### Objective
Could the lines from the start of the data through the line with "BASE = 0.0007" be set down exactly, with no pictures among them?

### Recorded data
::::::::
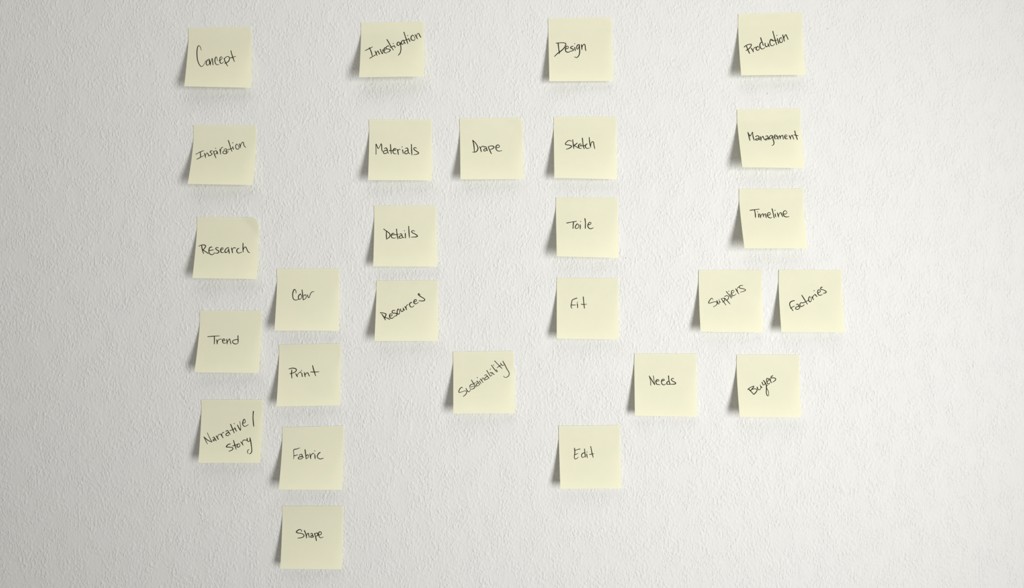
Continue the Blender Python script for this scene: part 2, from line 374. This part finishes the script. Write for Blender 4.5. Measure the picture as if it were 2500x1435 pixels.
def catmull(pts, step=1.2):
    p = np.array(pts, float)
    if len(p) == 1:
        return p
    P = np.vstack([2 * p[0] - p[1], p, 2 * p[-1] - p[-2]])
    out = []
    for i in range(1, len(P) - 2):
        p0, p1, p2, p3 = P[i - 1], P[i], P[i + 1], P[i + 2]
        n = max(2, int(np.linalg.norm(p2 - p1) / step))
        t = np.linspace(0, 1, n, endpoint=False)[:, None]
        out.append(0.5 * ((2 * p1) + (-p0 + p2) * t + (2 * p0 - 5 * p1 + 4 * p2 - p3) * t ** 2
                          + (-p0 + 3 * p1 - 3 * p2 + p3) * t ** 3))
    out.append(p[-1:])
    return np.vstack(out)


def on_wall(px, py):
    return np.array([(px - CX) * PX, (CY - py) * PX])


class Sheet:
    """curled square of paper: stuck along its top, free and lifted at the bottom"""
    BASE = 0.0007

    def __init__(self, org, corners, hl, hr, tr, seed):
        c = [on_wall(org[0] + x / K, org[1] + y / K) for x, y in corners]   # TL TR BR BL
        self.hl, self.hr, self.tr = hl * LIFT / 1000, hr * LIFT / 1000, tr
        r = random.Random(seed)
        self.pw = r.uniform(1.15, 1.35)
        self.v0 = r.uniform(0.14, 0.21)
        self.bow = r.uniform(-0.0006, 0.0006)
        hs = [self.BASE, self.BASE, self.BASE + self.hr, self.BASE + self.hl]
        self.f = [ci * (D - h) / D for ci, h in zip(c, hs)]    # foot of each corner on the wall

    def lift(self, u, v):
        t = np.clip((v - self.v0) / (1 - self.v0), 0, None) ** self.pw
        h = self.BASE + (self.hl * (1 - u) + self.hr * u) * t
        h = h + self.bow * 4 * u * (1 - u) * v
        if self.tr:
            h = h + self.tr * 0.001 * np.clip(u - 0.72 - 0.9 * v, 0, None) / 0.28
        return h

    def foot(self, u, v):
        tl, tr, br, bl = self.f
        u = np.asarray(u)[..., None]
        v = np.asarray(v)[..., None]
        q = tl * (1 - u) * (1 - v) + tr * u * (1 - v) + br * u * v + bl * (1 - u) * v
        if self.tr:
            k = np.clip(u - 0.80 - 0.9 * v, 0, None) / 0.2
            q = q + np.concatenate([-0.0012 * k ** 2 * self.tr, -0.0012 * k ** 2 * self.tr], -1)
        return q

    def point(self, u, v):
        q = self.foot(u, v)
        h = self.lift(u, v)
        return np.stack([q[..., 0], -h, q[..., 1]], -1)

    def project(self, u, v):
        p = self.point(u, v)
        s = D / (D + p[..., 1])
        return np.stack([p[..., 0] * s, p[..., 2] * s], -1)

    def solve(self, w):
        """u, v of the points of the sheet seen at wall-plane positions w (n, 2)"""
        u = np.full(len(w), 0.5)
        v = np.full(len(w), 0.5)
        e = 1e-3
        for _ in range(8):
            p = self.project(u, v)
            du = (self.project(u + e, v) - p) / e
            dv = (self.project(u, v + e) - p) / e
            r = w - p
            det = du[:, 0] * dv[:, 1] - du[:, 1] * dv[:, 0]
            u = u + (r[:, 0] * dv[:, 1] - r[:, 1] * dv[:, 0]) / det
            v = v + (du[:, 0] * r[:, 1] - du[:, 1] * r[:, 0]) / det
        return u, v


def paper_mesh(sh, org):
    n = 30
    v, u = np.meshgrid(np.linspace(0, 1, n), np.linspace(0, 1, n), indexing='ij')
    P = sh.point(u, v) - org
    T = 0.00012
    Pb = P + np.array([0, T, 0])
    front = P.reshape(-1, 3)
    back = Pb.reshape(-1, 3)
    idx = np.arange(n * n).reshape(n, n)
    q = np.stack([idx[:-1, :-1], idx[1:, :-1], idx[1:, 1:], idx[:-1, 1:]], -1).reshape(-1, 4)
    faces = [tuple(int(i) for i in f) for f in q]
    faces += [tuple(int(i) + n * n for i in f[::-1]) for f in q]
    ring = list(idx[0, :]) + list(idx[1:, -1]) + list(idx[-1, -2::-1]) + list(idx[-2:0:-1, 0])
    ring = [int(i) for i in ring]
    nf = len(faces)
    for a, b in zip(ring, ring[1:] + ring[:1]):
        faces.append((a, b, b + n * n, a + n * n))
    me = bpy.data.meshes.new('sticky_note')
    me.from_pydata([tuple(p) for p in np.vstack([front, back])], [], faces)
    sm = np.zeros(len(faces), dtype=bool)
    sm[:nf] = True
    me.polygons.foreach_set('use_smooth', sm)
    # keep the rim sharp
    me.update()
    ringset = {tuple(sorted((a, b))) for a, b in zip(ring, ring[1:] + ring[:1])}
    ringset |= {(a + n * n, b + n * n) for a, b in ringset}
    flags = np.zeros(len(me.edges), dtype=bool)
    for e in me.edges:
        if tuple(sorted(e.vertices)) in ringset:
            flags[e.index] = True
    at = me.attributes.new('sharp_edge', 'BOOLEAN', 'EDGE')
    at.data.foreach_set('value', flags)
    me.materials.append(M_PAPER)
    return me


def ink_mesh(sh, crop, strokes, org, seed, pen=1.0):
    rnd = random.Random(seed)
    verts, faces = [], []

    def emit(pix):
        w = np.array([on_wall(x, y) for x, y in pix])
        u, v = sh.solve(w)
        p = sh.point(u, v)
        p[:, 1] -= 0.00006
        base = len(verts)
        verts.extend(tuple(q) for q in (p - org))
        return base

    for s in strokes.split(';'):
        pts = [tuple(float(c) for c in t.split(',')) for t in s.split()]
        if not pts:
            continue
        pts = [(crop[0] + x / K, crop[1] + y / K) for x, y in pts]
        if len(pts) == 1:
            x, y = pts[0]
            r = 1.25
            pix = [(x + r * math.cos(a), y + r * 0.9 * math.sin(a))
                   for a in np.linspace(0, 2 * math.pi, 10, endpoint=False)]
            b = emit(pix)
            faces.append(tuple(range(b, b + 10))[::-1])
            continue
        c = catmull(pts)
        d = np.gradient(c, axis=0)
        ln = np.hypot(d[:, 0], d[:, 1])
        ln[ln == 0] = 1
        d = d / ln[:, None]
        nrm = np.stack([-d[:, 1], d[:, 0]], -1)
        m = len(c)
        t = np.linspace(0, 1, m)
        ph = rnd.uniform(0, 6.28)
        # pen pressure: heavier on down strokes, thinner on the way out
        hw = 0.95 + 0.20 * d[:, 1] + 0.10 * np.sin(t * 7 + ph)
        hw = pen * hw * (1 - 0.22 * np.clip((t - 0.8) / 0.2, 0, 1))
        left = c + nrm * hw[:, None]
        right = c - nrm * hw[:, None]
        pix = []
        for i in range(m):
            pix += [tuple(left[i]), tuple(right[i])]
        # round ends
        k = 4
        a0 = math.atan2(nrm[0, 1], nrm[0, 0])
        cap0 = [(c[0, 0] + hw[0] * math.cos(a0 + math.pi * j / k), c[0, 1] + hw[0] * math.sin(a0 + math.pi * j / k))
                for j in range(1, k)]
        a1 = math.atan2(-nrm[-1, 1], -nrm[-1, 0])
        cap1 = [(c[-1, 0] + hw[-1] * math.cos(a1 + math.pi * j / k), c[-1, 1] + hw[-1] * math.sin(a1 + math.pi * j / k))
                for j in range(1, k)]
        b = emit(pix + cap0 + cap1)
        for i in range(m - 1):
            faces.append((b + 2 * i, b + 2 * i + 2, b + 2 * i + 3, b + 2 * i + 1))
        e0 = b + 2 * m
        faces.append(tuple([b] + [b + 1] + [e0 + j for j in range(k - 2, -1, -1)]))
        e1 = e0 + k - 1
        faces.append(tuple([b + 2 * m - 1, b + 2 * m - 2] + [e1 + j for j in range(k - 2, -1, -1)]))
    me = bpy.data.meshes.new('handwriting')
    me.from_pydata(verts, [], faces)
    me.update()
    me.materials.append(M_INK)
    return me


for i, (word, place, crop, corners, strokes, hl, hr, tr) in enumerate(NOTES):
    sh = Sheet(crop, corners, hl, hr, tr, 100 + i)
    org = sh.point(np.array(0.5), np.array(0.0))
    note = bpy.data.objects.new('sticky_note', None)
    note.empty_display_size = 0.01
    scene.collection.objects.link(note)
    sheet = bpy.data.objects.new('paper_sheet', paper_mesh(sh, org))
    scene.collection.objects.link(sheet)
    sheet.parent = note
    note.location = tuple(org)
    note['label'] = 'sticky note reading "%s", %s' % (word, place)
    note['category'] = 'sticky note'
    note['group'] = 'yellow sticky notes on the wall'
    ink = bpy.data.objects.new('handwriting', ink_mesh(sh, crop, strokes, org, 500 + i, PEN.get(word, 1.0)))
    scene.collection.objects.link(ink)
    ink.parent = note
    ink['label'] = 'word "%s" in black pen' % word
::::::::
### Output below
Continue the Blender Python script for this scene: part 2, from line 374. This part finishes the script. Write for Blender 4.5. Measure the picture as if it were 2500x1435 pixels.
def catmull(pts, step=1.2):
    p = np.array(pts, float)
    if len(p) == 1:
        return p
    P = np.vstack([2 * p[0] - p[1], p, 2 * p[-1] - p[-2]])
    out = []
    for i in range(1, len(P) - 2):
        p0, p1, p2, p3 = P[i - 1], P[i], P[i + 1], P[i + 2]
        n = max(2, int(np.linalg.norm(p2 - p1) / step))
        t = np.linspace(0, 1, n, endpoint=False)[:, None]
        out.append(0.5 * ((2 * p1) + (-p0 + p2) * t + (2 * p0 - 5 * p1 + 4 * p2 - p3) * t ** 2
                          + (-p0 + 3 * p1 - 3 * p2 + p3) * t ** 3))
    out.append(p[-1:])
    return np.vstack(out)


def on_wall(px, py):
    return np.array([(px - CX) * PX, (CY - py) * PX])


class Sheet:
    """curled square of paper: stuck along its top, free and lifted at the bottom"""
    BASE = 0.0007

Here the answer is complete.